▸ INSTRUCTIONS TO FOLLOW: Write out the entire listing below exactly, with the pictures left out.
* Begin DATA SHOWN *
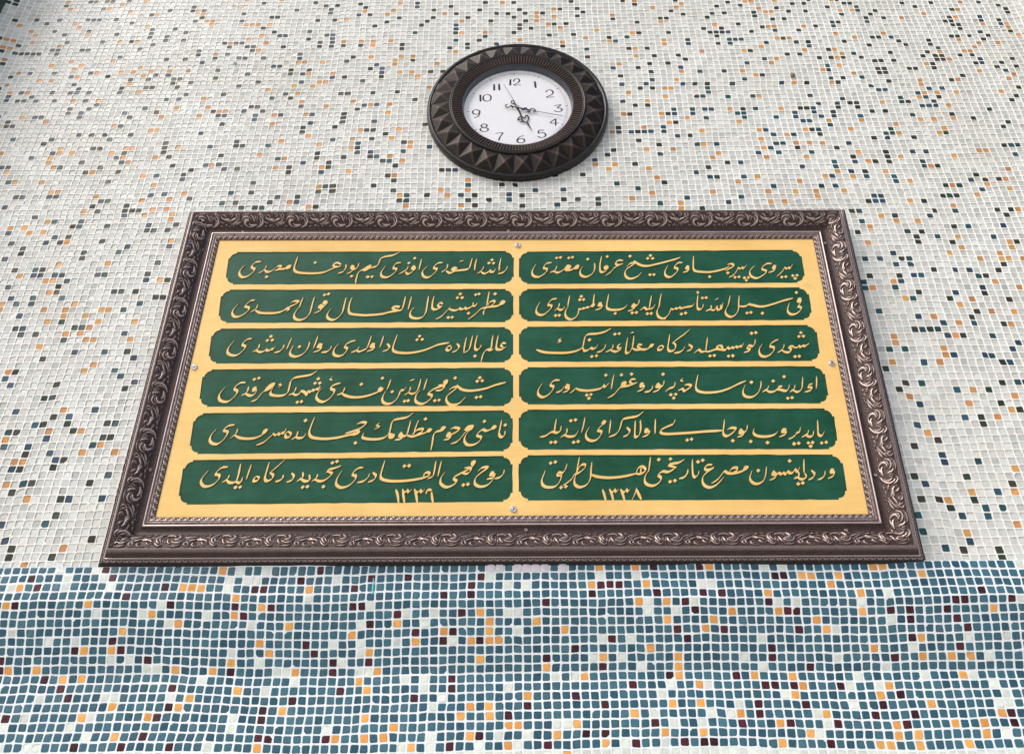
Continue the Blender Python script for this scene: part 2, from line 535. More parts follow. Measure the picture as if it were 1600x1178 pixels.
"""611,707 594,648 550,585 490,592 478,549 530,544
538,564 513,478 451,400 361,383 287,410 267,480 315,614
.393,725
.457,740
850,649 772,586 711,563 671,500 601,443 553,415
738,570 759,634 807,697 862,696 850,649
781,802 761,697 734,578
.522,381
.585,393
947,728 931,616 917,506 868,420 777,382 712,414 700,476 725,555
920,561 1008,528 1142,511 1292,518 1428,540 1534,566
1534,566 1563,642 1625,665 1665,612 1594,562 1519,566
1596,634 1598,578
1741,792 1721,688 1701,596
2074,653 2017,609 1954,583 1888,594 1824,541 1860,505 1838,450 1758,396 1678,405 1637,452 1651,530 1702,609
.1851,759
2190,756 2118,716 2041,704 1979,683 2073,645
.2010,769
.1974,449
.2039,461
2227,615 2206,557 2156,507 2102,492
1069,345 1090,271 1107,186
1162,350 1187,285 1206,185
1168,329 1203,304 1228,347 1245,313 1277,343
1310,349 1334,276 1353,184
1316,327 1356,305 1384,345 1401,314 1425,342
1521,363 1494,283 1450,203
1515,352 1542,282 1573,208
2227,607 2214,557 2164,507 2106,492
2303,755 2292,651 2287,540 2313,505 2360,552 2370,590
.2375,725
.2441,745
2558,680 2505,681 2456,641 2467,610 2520,614 2570,636 2470,570 2408,492 2413,406 2482,363 2567,389 2649,458 2688,502
3030,628 2965,594 2872,563 2766,556 2714,587 2676,549 2607,474 2523,422
2767,564 2818,627 2882,637 2884,601 2811,559
#2966,600 2987,644 3034,636 3005,609
3279,642 3257,547 3213,453 3131,407 3067,423 3036,486 3077,588
.3162,592
3717,629 3680,567 3657,606 3615,556 3571,557 3552,579 3523,536 3490,560 3463,535 3430,558 3396,536 3358,577 3342,538 3390,525 3366,488 3299,459
.3602,726
3797,740 3781,653 3770,558
3692,570 3690,508 3621,478
3665,499 3718,464 3786,495 3777,545
.3663,402
.3724,414
3871,588 3905,536 3870,486 3811,460
4050,574 4033,521 3987,477 3937,462
4169,597 4129,599 4121,555 4169,557 4141,507 4073,475""",
]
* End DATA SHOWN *
▸ TASK ANSWER:
Continue the Blender Python script for this scene: part 2, from line 535. More parts follow. Measure the picture as if it were 1600x1178 pixels.
"""611,707 594,648 550,585 490,592 478,549 530,544
538,564 513,478 451,400 361,383 287,410 267,480 315,614
.393,725
.457,740
850,649 772,586 711,563 671,500 601,443 553,415
738,570 759,634 807,697 862,696 850,649
781,802 761,697 734,578
.522,381
.585,393
947,728 931,616 917,506 868,420 777,382 712,414 700,476 725,555
920,561 1008,528 1142,511 1292,518 1428,540 1534,566
1534,566 1563,642 1625,665 1665,612 1594,562 1519,566
1596,634 1598,578
1741,792 1721,688 1701,596
2074,653 2017,609 1954,583 1888,594 1824,541 1860,505 1838,450 1758,396 1678,405 1637,452 1651,530 1702,609
.1851,759
2190,756 2118,716 2041,704 1979,683 2073,645
.2010,769
.1974,449
.2039,461
2227,615 2206,557 2156,507 2102,492
1069,345 1090,271 1107,186
1162,350 1187,285 1206,185
1168,329 1203,304 1228,347 1245,313 1277,343
1310,349 1334,276 1353,184
1316,327 1356,305 1384,345 1401,314 1425,342
1521,363 1494,283 1450,203
1515,352 1542,282 1573,208
2227,607 2214,557 2164,507 2106,492
2303,755 2292,651 2287,540 2313,505 2360,552 2370,590
.2375,725
.2441,745
2558,680 2505,681 2456,641 2467,610 2520,614 2570,636 2470,570 2408,492 2413,406 2482,363 2567,389 2649,458 2688,502
3030,628 2965,594 2872,563 2766,556 2714,587 2676,549 2607,474 2523,422
2767,564 2818,627 2882,637 2884,601 2811,559
#2966,600 2987,644 3034,636 3005,609
3279,642 3257,547 3213,453 3131,407 3067,423 3036,486 3077,588
.3162,592
3717,629 3680,567 3657,606 3615,556 3571,557 3552,579 3523,536 3490,560 3463,535 3430,558 3396,536 3358,577 3342,538 3390,525 3366,488 3299,459
.3602,726
3797,740 3781,653 3770,558
3692,570 3690,508 3621,478
3665,499 3718,464 3786,495 3777,545
.3663,402
.3724,414
3871,588 3905,536 3870,486 3811,460
4050,574 4033,521 3987,477 3937,462
4169,597 4129,599 4121,555 4169,557 4141,507 4073,475""",
]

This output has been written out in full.